Polygon is reporting that the Alamogordo city council has voted, 7-0, for plans to distribute the near 1,300 cartridges, including 59 Atari titles and various copies of E.T. This is just a small portion of the 792,000 games found, but the city already has plans in mind for them.

"The primary goal is that they go into museums and the story be told," said dig site manager Joe Lewandowski, who also acts as the vice president of the Tularosa Basin Historical Society. "The second is that they go into the city inventory for whatever we decide to do with them. The balance is what we will sell."

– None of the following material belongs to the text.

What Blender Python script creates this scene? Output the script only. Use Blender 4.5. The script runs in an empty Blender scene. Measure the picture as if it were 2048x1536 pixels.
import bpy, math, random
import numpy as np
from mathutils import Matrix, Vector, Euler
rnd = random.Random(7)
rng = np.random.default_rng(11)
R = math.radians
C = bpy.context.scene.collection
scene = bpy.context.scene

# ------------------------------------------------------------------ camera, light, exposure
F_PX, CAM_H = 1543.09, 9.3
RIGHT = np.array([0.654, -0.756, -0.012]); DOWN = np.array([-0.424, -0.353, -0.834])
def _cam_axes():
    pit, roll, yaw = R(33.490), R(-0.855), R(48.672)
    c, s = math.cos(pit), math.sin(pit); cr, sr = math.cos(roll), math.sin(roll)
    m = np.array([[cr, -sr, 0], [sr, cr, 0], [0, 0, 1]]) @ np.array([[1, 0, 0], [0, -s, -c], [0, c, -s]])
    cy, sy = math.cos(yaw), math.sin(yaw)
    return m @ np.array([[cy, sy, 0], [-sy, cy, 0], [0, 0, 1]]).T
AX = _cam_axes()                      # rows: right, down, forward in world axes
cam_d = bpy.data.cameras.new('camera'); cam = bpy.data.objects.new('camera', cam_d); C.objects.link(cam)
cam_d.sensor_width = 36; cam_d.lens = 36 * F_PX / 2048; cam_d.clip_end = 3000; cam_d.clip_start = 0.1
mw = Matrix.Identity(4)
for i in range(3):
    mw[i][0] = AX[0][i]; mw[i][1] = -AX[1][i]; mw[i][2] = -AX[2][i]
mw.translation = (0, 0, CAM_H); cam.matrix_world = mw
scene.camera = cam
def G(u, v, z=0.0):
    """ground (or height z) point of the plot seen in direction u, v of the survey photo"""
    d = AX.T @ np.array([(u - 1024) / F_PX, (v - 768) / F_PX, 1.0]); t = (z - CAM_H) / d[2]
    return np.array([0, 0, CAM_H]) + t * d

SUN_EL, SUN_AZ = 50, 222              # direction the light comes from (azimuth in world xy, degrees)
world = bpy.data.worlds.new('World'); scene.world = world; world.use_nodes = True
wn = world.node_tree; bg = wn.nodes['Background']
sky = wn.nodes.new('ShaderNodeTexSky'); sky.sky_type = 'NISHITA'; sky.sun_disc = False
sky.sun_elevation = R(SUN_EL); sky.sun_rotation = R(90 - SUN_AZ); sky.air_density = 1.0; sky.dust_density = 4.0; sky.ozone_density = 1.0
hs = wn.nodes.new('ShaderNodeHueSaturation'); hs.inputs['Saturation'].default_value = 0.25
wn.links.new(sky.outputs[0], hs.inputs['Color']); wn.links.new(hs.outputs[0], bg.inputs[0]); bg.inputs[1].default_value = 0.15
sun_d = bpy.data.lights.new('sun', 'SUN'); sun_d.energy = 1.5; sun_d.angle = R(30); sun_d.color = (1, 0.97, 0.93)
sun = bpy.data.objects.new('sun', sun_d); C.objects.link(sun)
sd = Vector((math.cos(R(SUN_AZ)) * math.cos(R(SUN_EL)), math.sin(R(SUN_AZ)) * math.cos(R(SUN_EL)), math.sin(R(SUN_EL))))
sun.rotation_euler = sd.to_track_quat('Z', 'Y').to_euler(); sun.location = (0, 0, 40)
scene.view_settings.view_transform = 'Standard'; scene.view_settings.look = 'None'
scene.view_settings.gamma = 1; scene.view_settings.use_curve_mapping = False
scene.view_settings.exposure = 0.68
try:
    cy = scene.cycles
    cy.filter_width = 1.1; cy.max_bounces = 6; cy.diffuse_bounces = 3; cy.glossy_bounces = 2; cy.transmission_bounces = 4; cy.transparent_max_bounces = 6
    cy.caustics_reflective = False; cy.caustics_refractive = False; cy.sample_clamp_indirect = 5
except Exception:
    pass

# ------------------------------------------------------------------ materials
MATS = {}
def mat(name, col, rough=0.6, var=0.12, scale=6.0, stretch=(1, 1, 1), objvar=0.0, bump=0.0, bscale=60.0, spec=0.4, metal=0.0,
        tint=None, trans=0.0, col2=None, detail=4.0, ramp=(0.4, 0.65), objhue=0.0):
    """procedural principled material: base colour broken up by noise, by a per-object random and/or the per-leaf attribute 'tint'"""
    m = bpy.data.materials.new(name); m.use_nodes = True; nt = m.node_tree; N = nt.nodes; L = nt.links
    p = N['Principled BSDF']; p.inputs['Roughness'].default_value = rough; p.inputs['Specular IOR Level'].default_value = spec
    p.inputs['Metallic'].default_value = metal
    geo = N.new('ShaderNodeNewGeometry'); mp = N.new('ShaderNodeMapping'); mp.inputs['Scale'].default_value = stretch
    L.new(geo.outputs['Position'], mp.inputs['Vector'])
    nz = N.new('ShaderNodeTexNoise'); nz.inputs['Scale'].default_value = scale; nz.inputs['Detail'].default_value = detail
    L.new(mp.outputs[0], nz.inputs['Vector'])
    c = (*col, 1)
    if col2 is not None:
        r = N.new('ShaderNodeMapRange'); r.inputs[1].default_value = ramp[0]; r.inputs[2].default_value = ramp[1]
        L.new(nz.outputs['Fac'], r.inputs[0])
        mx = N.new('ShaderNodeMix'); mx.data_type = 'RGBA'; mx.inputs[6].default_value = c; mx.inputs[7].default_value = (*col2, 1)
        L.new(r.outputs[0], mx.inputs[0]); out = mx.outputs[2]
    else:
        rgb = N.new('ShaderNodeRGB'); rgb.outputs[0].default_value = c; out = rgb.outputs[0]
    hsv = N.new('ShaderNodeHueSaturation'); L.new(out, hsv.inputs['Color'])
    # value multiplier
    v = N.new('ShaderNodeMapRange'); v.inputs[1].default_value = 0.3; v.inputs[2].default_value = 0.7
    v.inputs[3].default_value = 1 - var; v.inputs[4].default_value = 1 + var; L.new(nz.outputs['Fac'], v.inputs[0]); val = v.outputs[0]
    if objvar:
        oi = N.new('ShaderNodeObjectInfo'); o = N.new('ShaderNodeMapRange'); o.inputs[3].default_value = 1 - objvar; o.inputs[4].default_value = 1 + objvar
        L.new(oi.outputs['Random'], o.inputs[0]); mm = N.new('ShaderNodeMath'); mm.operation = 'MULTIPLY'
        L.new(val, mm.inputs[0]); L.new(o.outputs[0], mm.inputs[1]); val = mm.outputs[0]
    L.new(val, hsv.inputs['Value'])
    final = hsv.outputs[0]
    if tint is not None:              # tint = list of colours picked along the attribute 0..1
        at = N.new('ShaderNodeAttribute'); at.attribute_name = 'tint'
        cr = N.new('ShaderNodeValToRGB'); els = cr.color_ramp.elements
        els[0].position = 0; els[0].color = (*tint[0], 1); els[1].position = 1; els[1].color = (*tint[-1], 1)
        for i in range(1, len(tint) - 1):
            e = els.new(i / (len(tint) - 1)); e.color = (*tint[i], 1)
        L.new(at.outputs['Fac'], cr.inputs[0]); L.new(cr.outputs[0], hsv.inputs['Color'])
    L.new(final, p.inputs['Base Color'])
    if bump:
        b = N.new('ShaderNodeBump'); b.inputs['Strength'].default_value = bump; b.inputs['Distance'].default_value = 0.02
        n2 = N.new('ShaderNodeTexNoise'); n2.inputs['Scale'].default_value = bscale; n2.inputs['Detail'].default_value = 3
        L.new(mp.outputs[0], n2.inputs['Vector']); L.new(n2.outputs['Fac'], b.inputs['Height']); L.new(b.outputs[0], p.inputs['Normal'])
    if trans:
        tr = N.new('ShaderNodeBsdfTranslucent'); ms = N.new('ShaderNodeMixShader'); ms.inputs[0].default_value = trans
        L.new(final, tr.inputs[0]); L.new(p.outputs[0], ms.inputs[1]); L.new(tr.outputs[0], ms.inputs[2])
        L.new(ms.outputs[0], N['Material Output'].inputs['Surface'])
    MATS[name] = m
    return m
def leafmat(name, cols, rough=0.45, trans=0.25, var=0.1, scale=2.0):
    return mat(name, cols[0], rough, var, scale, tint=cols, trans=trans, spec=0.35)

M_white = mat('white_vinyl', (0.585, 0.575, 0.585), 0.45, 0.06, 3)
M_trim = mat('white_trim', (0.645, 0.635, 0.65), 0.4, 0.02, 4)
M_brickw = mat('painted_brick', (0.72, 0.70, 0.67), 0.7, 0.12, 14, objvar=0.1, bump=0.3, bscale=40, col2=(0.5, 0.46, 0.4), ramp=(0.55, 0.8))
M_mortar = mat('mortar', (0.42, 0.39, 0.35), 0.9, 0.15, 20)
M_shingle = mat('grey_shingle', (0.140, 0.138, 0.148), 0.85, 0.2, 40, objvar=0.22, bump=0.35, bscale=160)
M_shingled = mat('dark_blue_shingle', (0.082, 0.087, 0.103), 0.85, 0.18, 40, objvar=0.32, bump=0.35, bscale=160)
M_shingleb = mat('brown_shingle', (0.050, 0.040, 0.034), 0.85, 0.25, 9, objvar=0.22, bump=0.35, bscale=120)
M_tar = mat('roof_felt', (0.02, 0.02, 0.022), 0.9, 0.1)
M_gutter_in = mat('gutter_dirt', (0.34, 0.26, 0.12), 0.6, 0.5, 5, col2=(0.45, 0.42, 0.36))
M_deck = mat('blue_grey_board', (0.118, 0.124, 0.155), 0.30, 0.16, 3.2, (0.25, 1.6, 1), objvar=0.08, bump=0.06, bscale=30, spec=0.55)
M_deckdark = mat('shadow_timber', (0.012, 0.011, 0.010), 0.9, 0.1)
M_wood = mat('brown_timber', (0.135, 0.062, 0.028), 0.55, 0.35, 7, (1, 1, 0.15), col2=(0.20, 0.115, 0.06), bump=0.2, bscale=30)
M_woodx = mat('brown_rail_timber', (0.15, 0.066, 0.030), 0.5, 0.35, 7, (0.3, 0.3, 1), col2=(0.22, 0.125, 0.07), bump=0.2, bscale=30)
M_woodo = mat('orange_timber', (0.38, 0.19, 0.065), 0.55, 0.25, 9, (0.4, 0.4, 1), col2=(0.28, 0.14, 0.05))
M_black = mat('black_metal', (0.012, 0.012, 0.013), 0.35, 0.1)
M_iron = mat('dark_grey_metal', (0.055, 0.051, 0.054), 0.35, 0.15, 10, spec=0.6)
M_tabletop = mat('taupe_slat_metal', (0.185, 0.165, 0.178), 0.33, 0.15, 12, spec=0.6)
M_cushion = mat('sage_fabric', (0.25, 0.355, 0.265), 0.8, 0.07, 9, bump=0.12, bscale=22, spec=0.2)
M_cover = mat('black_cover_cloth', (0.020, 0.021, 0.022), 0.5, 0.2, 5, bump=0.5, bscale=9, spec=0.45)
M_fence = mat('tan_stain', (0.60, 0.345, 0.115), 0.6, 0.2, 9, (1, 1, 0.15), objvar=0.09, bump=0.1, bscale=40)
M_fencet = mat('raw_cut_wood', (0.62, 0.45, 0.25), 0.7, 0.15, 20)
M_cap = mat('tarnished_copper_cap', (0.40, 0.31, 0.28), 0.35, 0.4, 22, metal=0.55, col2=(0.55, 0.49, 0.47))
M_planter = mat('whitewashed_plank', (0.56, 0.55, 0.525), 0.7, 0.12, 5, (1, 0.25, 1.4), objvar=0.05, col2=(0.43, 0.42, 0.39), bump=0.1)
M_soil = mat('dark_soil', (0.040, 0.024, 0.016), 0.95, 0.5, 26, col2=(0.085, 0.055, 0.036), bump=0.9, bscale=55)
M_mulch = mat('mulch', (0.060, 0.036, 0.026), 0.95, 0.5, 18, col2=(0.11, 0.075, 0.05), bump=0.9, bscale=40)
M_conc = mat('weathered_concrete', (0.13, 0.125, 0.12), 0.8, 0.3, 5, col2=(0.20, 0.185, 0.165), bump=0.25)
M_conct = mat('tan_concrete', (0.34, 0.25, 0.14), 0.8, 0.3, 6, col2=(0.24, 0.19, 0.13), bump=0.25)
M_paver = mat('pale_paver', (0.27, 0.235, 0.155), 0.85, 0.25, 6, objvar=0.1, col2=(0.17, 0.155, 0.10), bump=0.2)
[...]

Attempting to sell the cartridges on eBay may be part of the plan, but Lewandowski doesn't want to downplay their worth. "Part of the problem is that the digging up of these games is a unique situation," he said. "No one has ever done anything like this before and no one will probably ever do anything like this again. Yet on eBay (E.T.) is worth nine bucks a piece. But that's not a game that is part of this legend.

"There are a limited number of those. We thought we were going to get 30,000 or 40,000 games, there's 792,000 down there, but we got 1,300 and one hundred of them went to the film company so that's increased their value."

More information on the sale of the games should be available soon. In the meantime, the documentary is set to make its debut this weekend at the Classic Gaming Expo in Las Vegas.